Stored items

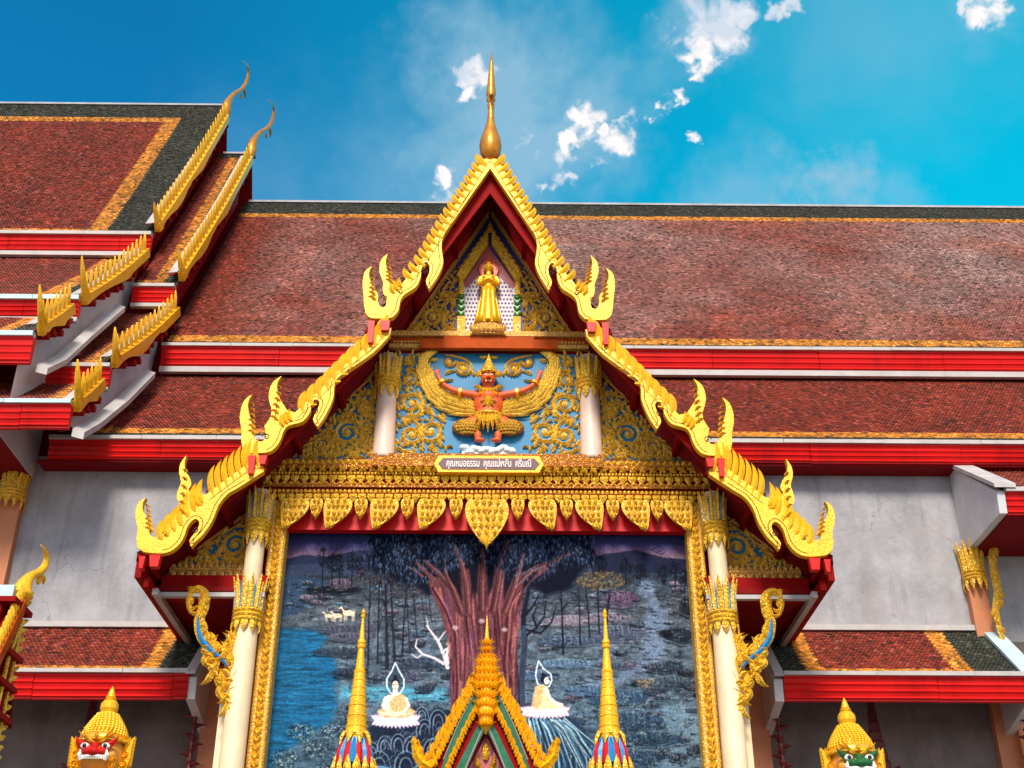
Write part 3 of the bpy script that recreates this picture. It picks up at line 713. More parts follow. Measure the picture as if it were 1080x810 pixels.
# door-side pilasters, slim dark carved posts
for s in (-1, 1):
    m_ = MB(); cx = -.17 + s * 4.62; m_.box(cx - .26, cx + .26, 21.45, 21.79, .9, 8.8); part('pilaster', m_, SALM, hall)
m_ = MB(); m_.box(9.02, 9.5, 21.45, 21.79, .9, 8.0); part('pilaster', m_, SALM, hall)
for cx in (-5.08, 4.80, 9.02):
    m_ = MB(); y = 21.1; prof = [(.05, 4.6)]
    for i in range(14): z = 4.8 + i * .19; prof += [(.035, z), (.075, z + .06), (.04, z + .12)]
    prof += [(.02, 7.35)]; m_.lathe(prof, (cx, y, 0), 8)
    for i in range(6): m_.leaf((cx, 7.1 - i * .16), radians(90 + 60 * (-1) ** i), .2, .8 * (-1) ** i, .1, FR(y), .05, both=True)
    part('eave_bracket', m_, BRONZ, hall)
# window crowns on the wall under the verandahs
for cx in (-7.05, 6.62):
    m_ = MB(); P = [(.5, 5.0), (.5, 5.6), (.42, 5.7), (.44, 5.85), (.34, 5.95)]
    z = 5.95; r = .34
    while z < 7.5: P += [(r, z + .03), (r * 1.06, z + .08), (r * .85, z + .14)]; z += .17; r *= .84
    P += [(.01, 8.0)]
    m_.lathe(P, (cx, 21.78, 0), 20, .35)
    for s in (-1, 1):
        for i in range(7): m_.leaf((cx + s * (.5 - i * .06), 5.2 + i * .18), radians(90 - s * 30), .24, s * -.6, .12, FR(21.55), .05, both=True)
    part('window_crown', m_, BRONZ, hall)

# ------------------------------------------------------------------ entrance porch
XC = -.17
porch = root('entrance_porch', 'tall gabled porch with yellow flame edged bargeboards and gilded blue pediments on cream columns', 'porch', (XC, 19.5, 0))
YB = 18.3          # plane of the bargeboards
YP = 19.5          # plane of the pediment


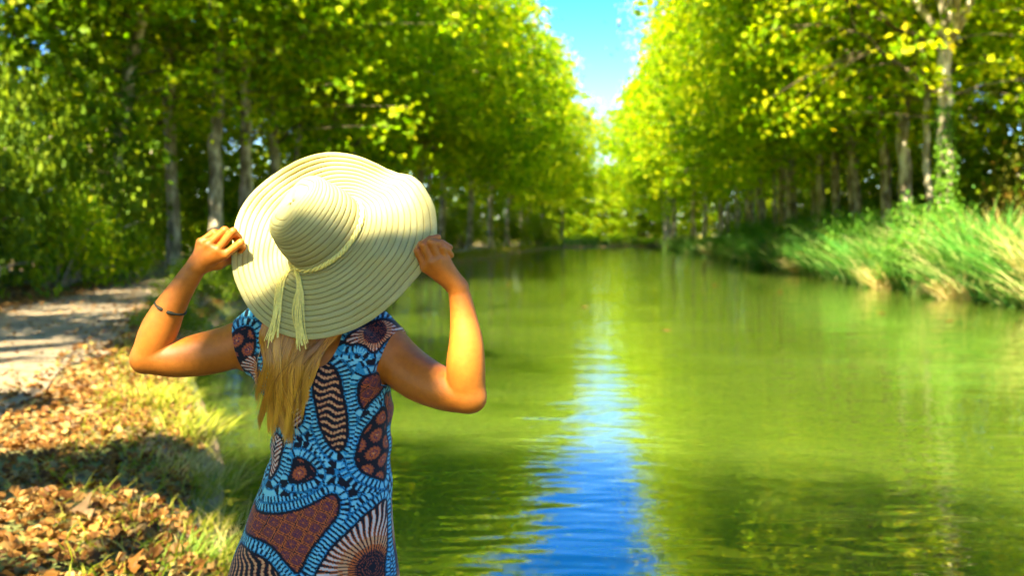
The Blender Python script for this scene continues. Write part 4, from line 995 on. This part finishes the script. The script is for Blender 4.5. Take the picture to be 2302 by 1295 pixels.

=== Written problem ===
Without the pictures, repeat all the records word for word.

=== Complete answer ===
Write part 3 of the bpy script that recreates this picture. It picks up at line 713. More parts follow. Measure the picture as if it were 1080x810 pixels.
# door-side pilasters, slim dark carved posts
for s in (-1, 1):
    m_ = MB(); cx = -.17 + s * 4.62; m_.box(cx - .26, cx + .26, 21.45, 21.79, .9, 8.8); part('pilaster', m_, SALM, hall)
m_ = MB(); m_.box(9.02, 9.5, 21.45, 21.79, .9, 8.0); part('pilaster', m_, SALM, hall)
for cx in (-5.08, 4.80, 9.02):
    m_ = MB(); y = 21.1; prof = [(.05, 4.6)]
    for i in range(14): z = 4.8 + i * .19; prof += [(.035, z), (.075, z + .06), (.04, z + .12)]
    prof += [(.02, 7.35)]; m_.lathe(prof, (cx, y, 0), 8)
    for i in range(6): m_.leaf((cx, 7.1 - i * .16), radians(90 + 60 * (-1) ** i), .2, .8 * (-1) ** i, .1, FR(y), .05, both=True)
    part('eave_bracket', m_, BRONZ, hall)
# window crowns on the wall under the verandahs
for cx in (-7.05, 6.62):
    m_ = MB(); P = [(.5, 5.0), (.5, 5.6), (.42, 5.7), (.44, 5.85), (.34, 5.95)]
    z = 5.95; r = .34
    while z < 7.5: P += [(r, z + .03), (r * 1.06, z + .08), (r * .85, z + .14)]; z += .17; r *= .84
    P += [(.01, 8.0)]
    m_.lathe(P, (cx, 21.78, 0), 20, .35)
    for s in (-1, 1):
        for i in range(7): m_.leaf((cx + s * (.5 - i * .06), 5.2 + i * .18), radians(90 - s * 30), .24, s * -.6, .12, FR(21.55), .05, both=True)
    part('window_crown', m_, BRONZ, hall)

# ------------------------------------------------------------------ entrance porch
XC = -.17
porch = root('entrance_porch', 'tall gabled porch with yellow flame edged bargeboards and gilded blue pediments on cream columns', 'porch', (XC, 19.5, 0))
YB = 18.3          # plane of the bargeboards
YP = 19.5          # plane of the pediment


The Blender Python script for this scene continues. Write part 4, from line 995 on. This part finishes the script. The script is for Blender 4.5. Take the picture to be 2302 by 1295 pixels.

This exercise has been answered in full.